I wasn't going to respond to this since I'm against the use of flags but didn't want to defy the OP by arguing about it anyway. However, since the discussion is underway regardless...
My own bike is low (I can balance on both hands at traffic lights) but I have also done a little distance on trikes borrowed from Laidback & friends - about 600 miles off the top of my head, including central Edinburgh rush hour commuting. Never with a flag.
Wouldn't want you to get cross.
But... I have to report that since I hoisted the flag the amount of abuse and near passing has definitely reduced. I think it weeds out the desire to teach me a lesson for 'being invisible', and the height sense secures a tad more roadspace.

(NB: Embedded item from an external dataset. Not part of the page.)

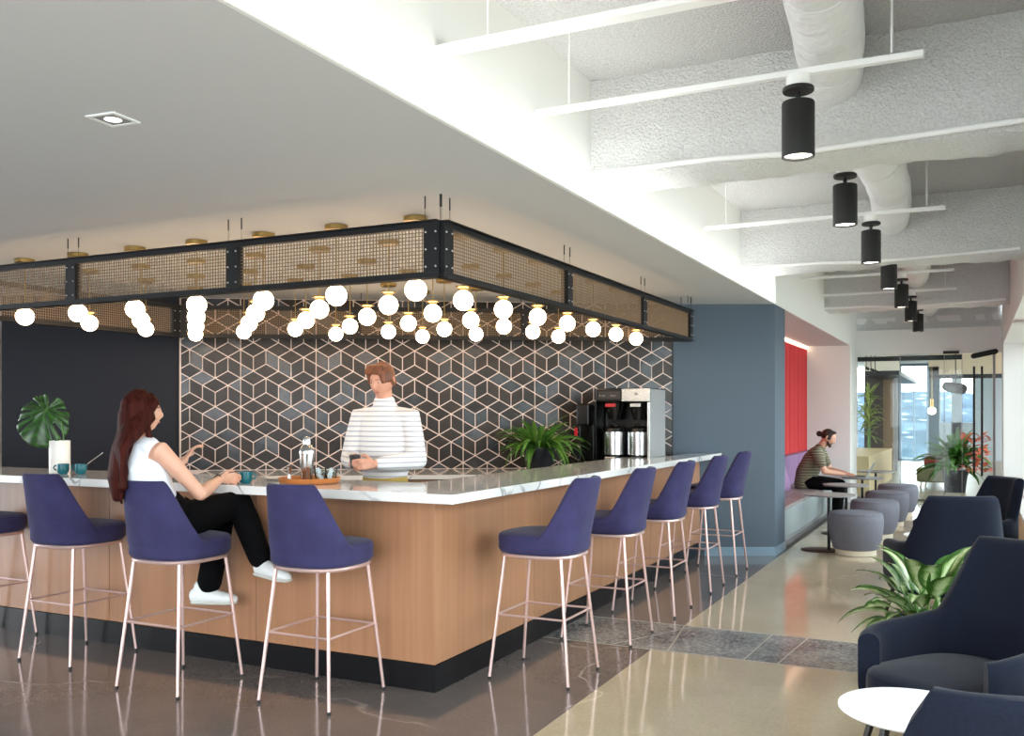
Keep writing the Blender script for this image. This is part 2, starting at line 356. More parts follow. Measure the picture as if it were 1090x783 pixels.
# floor: dark zone under the lowered ceiling, tan zone along the corridor, an old strip of exposed aggregate across
fm = MB()
def quad(x0, x1, y0, y1, mi): fm.add([(x0,y0,0),(x1,y0,0),(x1,y1,0),(x0,y1,0)], [(0,1,2,3)], mi)
BX = -1.82; s0, s1 = 5.68, 6.42
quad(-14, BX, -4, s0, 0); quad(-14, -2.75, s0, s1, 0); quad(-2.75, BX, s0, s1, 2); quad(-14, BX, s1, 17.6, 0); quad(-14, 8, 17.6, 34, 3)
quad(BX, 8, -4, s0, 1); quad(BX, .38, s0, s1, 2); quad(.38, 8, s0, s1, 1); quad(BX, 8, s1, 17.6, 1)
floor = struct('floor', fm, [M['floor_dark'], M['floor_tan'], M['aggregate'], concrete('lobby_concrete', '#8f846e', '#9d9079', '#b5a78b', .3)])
b = MB()
for y in (s0, s1): b.box(-2.75, .38, y - .006, y + .006, 0, .0012)
for x, sk in ((-2.75, 0), (-1.25, .03), (-1.05, .06), (-.45, -.02), (-2.1, .35), (-1.72, -.1)):
    b.add([(x, s0, .0012), (x+.012, s0, .0012), (x+.012+sk, s1, .0012), (x+sk, s1, .0012)], [(0,1,2,3)])
struct('trim_1', b, mat('saw_cut', '#a59c8d', .4))
# lowered ceiling over the bar, its upstand and the cove behind its edge
struct('ceiling', MB().box(-14, SX-.015, -2.5, 17.5, 2.62, 2.628), M['soffit'])
struct('trim_2', MB().box(SX-.015, SX, -2.5, 9.99, 2.62, 2.629).box(SX-.015, SX, 9.99, 17.5, 2.62, 2.629), M['trimwhite'])
struct('wall_bulkhead', MB().box(-2.26, -2.10, -2.5, 9.99, 2.628, 3.62).box(-2.26, SX, 9.99, 17.55, 2.63, 3.62), M['white'])
# corridor slab and beams, sprayed
def rough_slab(name, x0, x1, y0, y1, z, m, sub=.1, amp=.012, H=.1):
    nx, ny = max(1, int((x1-x0)/sub)), max(1, int((y1-y0)/sub)); v = []; f = []
    for j in range(ny+1):
        for i in range(nx+1):
            x = x0 + (x1-x0)*i/nx; y = y0 + (y1-y0)*j/ny
            v.append((x, y, z + amp*noise.noise(Vector((x*6, y*6, 0)))))
    for j in range(ny):
        for i in range(nx):
            a = j*(nx+1)+i; f.append((a, a+nx+1, a+nx+2, a+1))
    k = len(v); v += [(x0,y0,z+H),(x1,y0,z+H),(x1,y1,z+H),(x0,y1,z+H)]; f.append((k,k+1,k+2,k+3))
    mb = MB().add(v, f, 0, True); return struct(name, mb, m)
rough_slab('ceiling_slab', -2.12, 1.2, -2.5, 17.6, 3.50, M['spray'])
for n, y in enumerate((1.25, 5.35, 9.45, 13.55, 17.62)):
    mb = MB(); nx = 60; prof = [(0, 3.5), (0, 3.2), (.0, 2.98), (.03, 2.91), (.10, 2.90), (.30, 2.90), (.45, 2.905), (.5, 2.93), (.52, 3.0), (.52, 3.5)]
    rs = []
    for i in range(nx+1):
        x = -2.10 + (FX + 2.10)*i/nx
        rs.append([Vector((x, y + dy + .022*noise.noise(Vector((x*7, k*1.3, n))), z + (.022*noise.noise(Vector((x*7, k*1.7, n+5))) if z < 3.1 else 0))) for k, (dy, z) in enumerate(prof)])
    vs = [p for r_ in rs for p in r_]; K = len(prof)
    fs = [(i*K+j, (i+1)*K+j, (i+1)*K+j+1, i*K+j+1) for i in range(nx) for j in range(K-1)]
    mb.add(vs, fs, 0, True); struct('trim_%d' % (3 + n), mb, M['spray_edge'])
# header wall over the glass front
struct('wall_header', MB().box(-1.92, FX, 17.5, 17.62, 2.50, 2.93), M['white'])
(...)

My experience is that small changes in the way you ride can make overwhelming changes to the way people drive., so I'd be very interested to know whether because you know you're flying a flag you ride differently on the road in even the smallest way.

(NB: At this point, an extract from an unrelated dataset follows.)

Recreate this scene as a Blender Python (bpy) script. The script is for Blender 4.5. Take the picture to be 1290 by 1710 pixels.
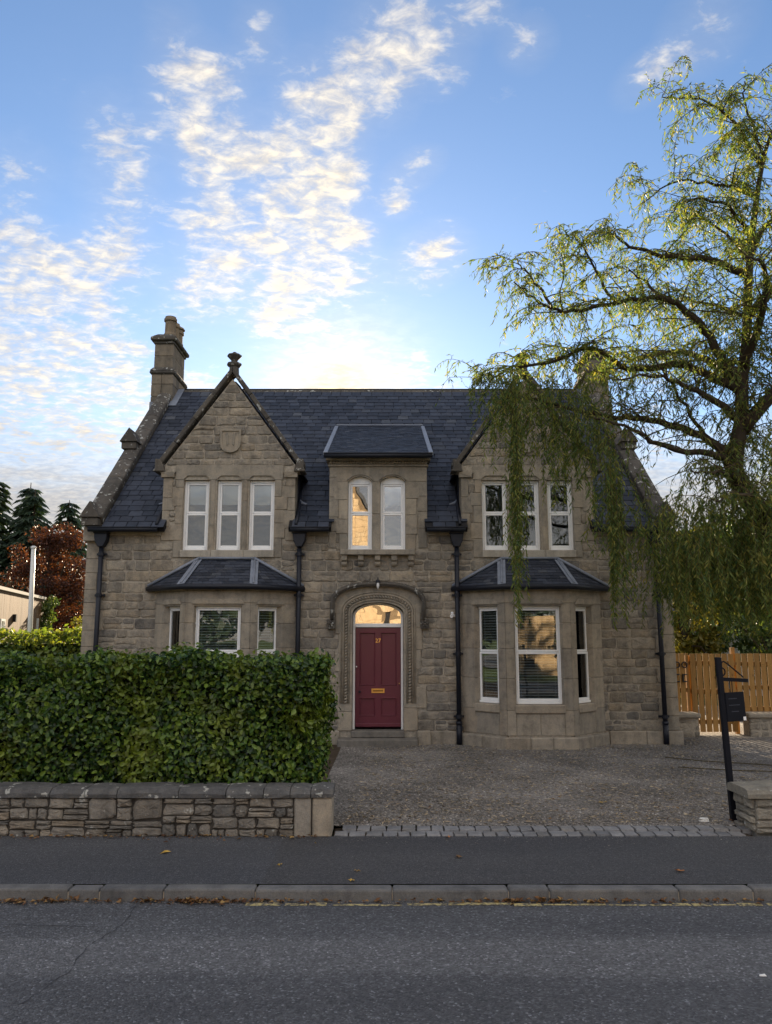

This is the only way I can readily account for it changing the behaviour of motorists, since (to lay down some anecdata) I would say that it's often impossible for drivers who pass me to do so leaving any extra room. However if I rode more passively, I've no doubt there would be a lot more close passing. Just a suggestion.
They also seem like a good idea for very low recumbents when riding in city traffic, for edge cases like the overtake-into-space-occupied-by-the-bike manoeuvre....
I've never felt the need for one on the Streetmachine, but it's as high as the average car, so I wouldn't expect to.
If you think about it for a minute, the extra inches of the Streetmachine will often be overwhelmed by extra inches (or feet) of following vehicles. As I often remark to concerned parties in central Edinburgh, they are no more visible through the 4x4 or van behind them than I would be.
This type of vehicle makes up a sufficiently high proportion of city traffic that I think we would see these same "edge cases" impacting normal riders if it was a genuine threat. Yet I've never heard of someone being hit in town because somebody overtook into the space they were occupying. (That's not to say it doesn't happen, just that it's not worth worrying about IMO compared with the "usual suspects").
I think flags on some recumbents are useful - particularly on Trices - when you are in heavy traffic. It allows cars that aren't directly behind you, or cars in front of you, know that you aren't an empty space.
All of the examples I can think of are instances where the flag might mitigate bad cycling. For example, if you are riding in heavy traffic, you may certainly end up creating a "gap" beside a junction when everything stops. In this case we can see why it's important to ride in the *right* tyre track such that oncoming right-turning traffic can see you. If someone commits to turning into the percieved gap at almost 30mph, they probably won't see the flag in enough time to stop anyway.
That's not to say that having the flag does you any harm,
providing you ride as if you don't have it (key point alert). It's just important to understand that the edge case where it saves you is extremely edge indeed (like having a third tail light which saved you compared with having only two, IMO).
On the trike, I am normally going slower than the rest of the traffic. If a car moves out to pass me, it is quite possible that a car following him is completely unaware of me until the first car has moved out. Due to the speed difference that can create a hazard that will not exist with a low car.
Imagine that instead of a trike, you are actually a set of cones around a work pit. Urban cones are often small - certainly no higher than you are - and will not be seen by any following vehicle. When the first car moves out to avoid the pit, will every subsequent vehicle ignore this, drive straight on and crash down to ignominious destruction?
No - in fact I'd argue if anything that being an "unknown hazard" forcing the lead car to move far out is actually *better* for your safety than if following vehicles know they are being held up by a cyclist.
Similarly - imagine you are being overtaken by an HGV. I can easily accept that in some scenarios the driver might be able to see the flag and not you, but think about the two alternative courses of action: the driver can't see if he's past you or not, or the driver can see a bit of flag and has to estimate whether that distance is further back than the end of the trailer. In which scenario might they err on the side of caution?
Another difference - there are places I can filter on the trike. This means I put myself alongside other vehicles where a low car will not, and hence possibly in an unexpected way.
Yes - going back to the previous example, you (by which I mean, "someone") might choose to ride up the inside of a left-indicating HGV. If the driver doesn't have the appropriate mirrors, it's easily possible that they might see the flag but not the rider. Yet this scenario is predicated on the cyclist choosing virtual suicide.
What concerns me about this idea is not so much that a flag will make filtering more dangerous, but that having a flag causes people to filter much more dangerously. IMO, there should be no scenario while filtering that relies in any way on the traffic you are overtaking having seen you - that's horrendously risky. (Even though in reality, so many people ride like this every day that we must accept it to be only *relatively* horrendously risky...)
So, while I flinch from the idea of telling you I don't think anyone should have a flag, I think on balance (as with universal use of hi-viz, helmets etc) it comes with more baggage than advantage for you and for everyone else.
(Why does everyone ask me about flags? It's not because they haven't seen me but because they have seen recumbent riders who've gone that way).